Find the antiderivative of $\displaystyle \frac{e^{\frac{x}{2}}}{e^x+2e^{\frac{x}{2}}+5}$.
The book suggests a switch of variables. Let $t=e^{\frac{x}{2}}$. And so $x=2\ln(t)$. The antiderivative transforms into:
$$\displaystyle \int \frac{2}{t^2+2t+5} \mathrm dt$$ Here is my first doubt.Where came from the $2$ in the numerator?
Then,
$$\displaystyle 2\int \frac{1}{t^2+2t+5} \mathrm dt=2\int \frac{1}{(t+1)^2+4} \mathrm dt$$
And finally my main doubt.
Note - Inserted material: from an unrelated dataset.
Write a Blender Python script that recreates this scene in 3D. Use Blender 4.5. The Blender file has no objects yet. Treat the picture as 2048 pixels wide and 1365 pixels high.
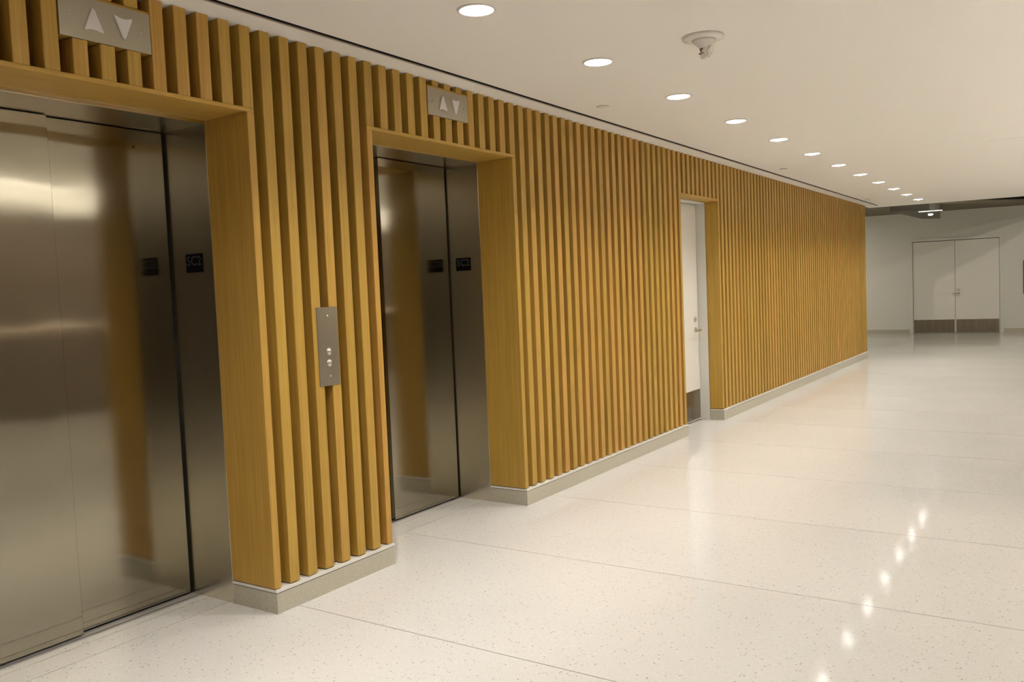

How can one obtain,
$$\frac{1}{2} \int\frac{1}{1+(\frac{t+1}{2})^2} \mathrm dt$$
The antiderivative is $\displaystyle \tan^{-1}\frac{1}{2}(e^{\frac{x}{2}}+1)+C$ which is different from what Wolfram presents.The Wolfram result was: $$-\tan^{-1}(\frac{2}{e^{\frac{x}{2}}+1})+C$$
Thanks for the help.
First doubt: from $x=2\ln(t)$ you get $dx=2dt/t$, and here comes out the $2$.
Second doubt:from $(t+1)^2+4$, you get $4[\frac{(t+1)^2}{4}+1]=4[(\frac{t+1}{2})^2+1]$
Third doubt: take into account the known relation $\arctan(x)+\arctan(1/x)=\pi/2$ for $x>0$.